The end of 2009 and especially that August and September of 2010, was truly vintage Jay Bruce. It was a time where he seemed on top of the baseball world and no one could get him out. And more often than not when he connected, the ball left the yard. I’ve never seen anything like it in my life watching baseball. It was incredible.

He put together one of those epic hot streaks in May of 2011 and had the minor eruption in April of this season that we touched on, and has since gone missing.

He’s homered in two straight. Not surprisingly, the Reds won them both. Why is one player so paramount to the Reds success? When Bruce succeeds, the Reds are seemingly unstoppable. Or maybe it’s the other way around. Lifetime, in a Reds win, Jay Bruce OPS’s over an astounding .960 clip.

I don’t know how this chapter ends or where it falls in the story. I don’t know if we’re at the halfway point or beginning to ride the downward slope towards the end. All I know is that tonight when Jay Bruce rounded the bases I felt the joy you can only feel for someone when you’ve suffered through the good times and the bad with someone, even if he doesn’t know that we’ve all been along for the ride with him every step of the way.

Jay Bruce is one of us. Born and raised a Cincinnati Red. He provides us with another magical moment in what has thus far been a magical summer.

And if this is the beginning of one of those hot streaks that you never forget, I guarantee you the entire baseball world will be on notice.

On the Reds 10-Game Winning Streak

When the Cincinnati Reds dropped the home stand opener 11-5 to the San Diego Padres last night in Cincinnati, it ended their 10-game winning streak that began with a 7-6 win over Arizona in Cincinnati on July 19th.

I think it was the longest winning streak for the Cincinnati Reds since this blog has been in creation. It took then from tied for first place in the standings to 3 games in the green on the Pittsburgh Pirates.

The Reds did it all without the help of their main offensive force, Joey Votto. Even with last night’s loss the Reds are 20 games over .500, which also seems like another benchmark worth mention.

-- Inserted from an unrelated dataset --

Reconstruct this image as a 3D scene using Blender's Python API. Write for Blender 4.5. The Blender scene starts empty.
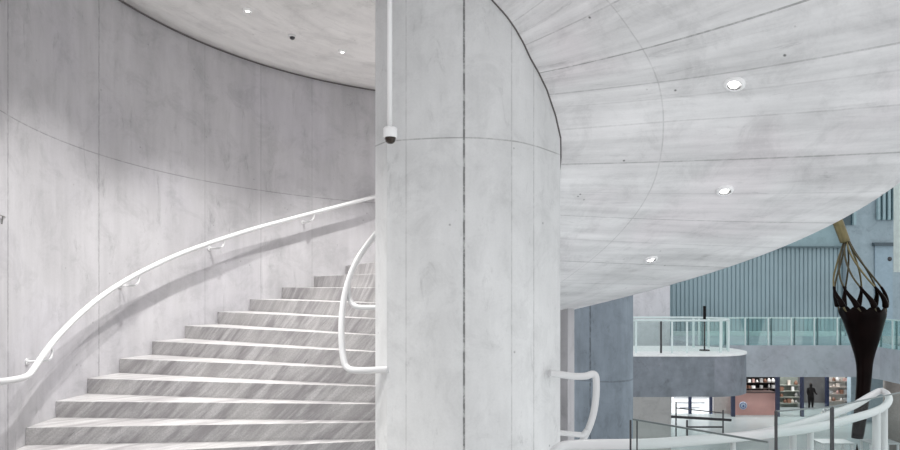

If this band of Reds go on to win the National League Central Division Championship for the second time in three seasons; or reach uncharted territory like the NLCS, this will be the stretch that everyone should remember. They did it with pitching, great defense, and timely hitting. It wasn’t about the three-run homer in the small park, as so many thought Reds baseball would be predicated upon. In fact, the Reds hit five solo shots in their final win on the streak in Colorado.

Other than Drew Stubbs, Ryan Ludwick was probably the hero of the entire streak. He’s seen his OPS hulk up to .849 at the end of last night’s play. That’s ahead of Jay Bruce (.828) and Brandon Phillips (.788) by a healthy margin.

I’m in Myrtle Beach, South Carolina. My buddies are headed to the park tonight to watch Homer Bailey and the boys attempt to start a new streak. I have to admit, even with the beach out my window I am a little bit envious. The MLB.tv feeds here are very spotty at best. I’ve been forced to follow the Reds via 700 WLW. Last night the crowd sounded rowdy. With two full months of baseball left, the Reds have made a baseball town fall in love again. What a life we are living in such a place.